The tape measure, which also needs to be leveled and not too tight, is then used to circle your waist.

If you're taking this measurement for overalls, make sure you've added one or two fingers between your body and the tape at the belly button line to ensure enough comfort and ease of movement while working.

How To measure your lower waist

Wrap the tape measure around your lower waist, which is around 4cm below your natural waistline, keeping the tape straight and parallel to the floor. Measure in your undergarments without wearing other trousers.

How to measure women's hips correctly

When measuring your hips, make sure to find wherever your widest point is. Some women are wider front on because their hips come out to the side, whereas others' bottoms stick out.

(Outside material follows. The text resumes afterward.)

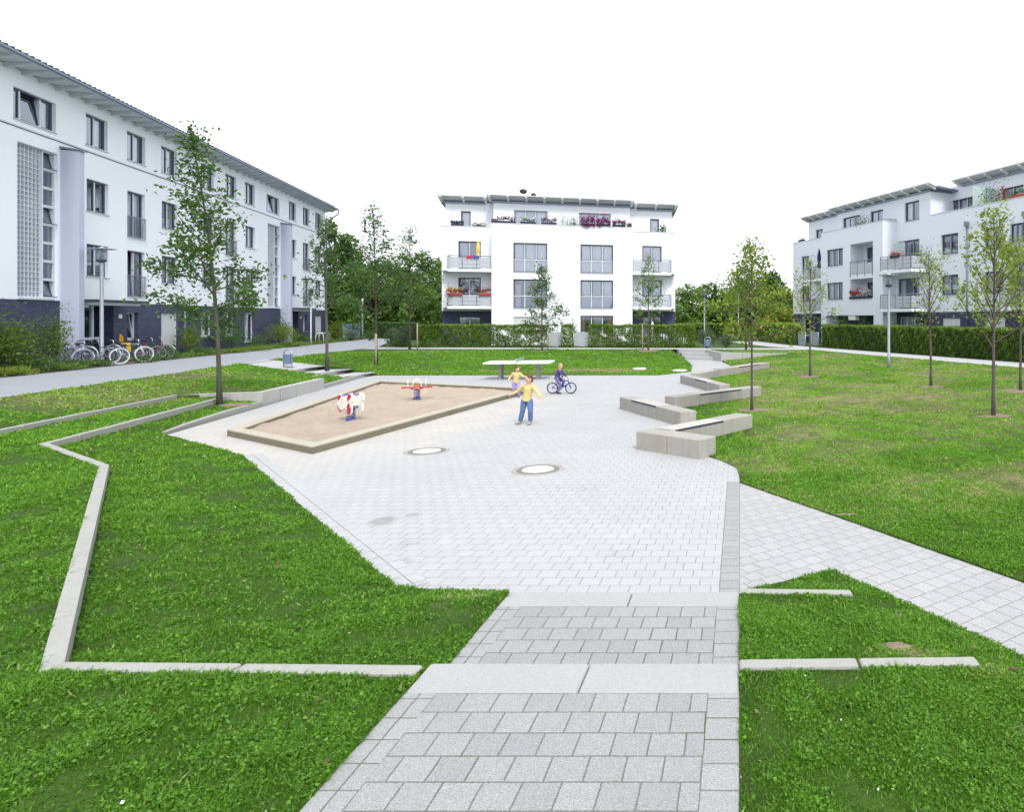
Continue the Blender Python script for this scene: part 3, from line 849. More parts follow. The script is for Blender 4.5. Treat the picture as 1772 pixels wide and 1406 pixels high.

When you find the most protruding part, remember to keep the tape measure level round while wrapping it comfortably around your hips.

How to measure women's inseam?

First of all, to correctly take this measurement, you need to be standing with both feet on the flat floor while keeping your legs straight and slightly apart. More importantly, you'll need someone's help because it's nearly impossible to measure your inseam yourself.

Hold one end of the tape at your crotch point while your assistant is straightening the measuring tape down your leg to your shoe heel top if you're wearing shoes, or to your foot sole if you're standing barefoot. Measure from your crotch to your desired length of pants.

It's essential to take this measurement correctly so that the kneepads embedded in your workwear sit in the right position.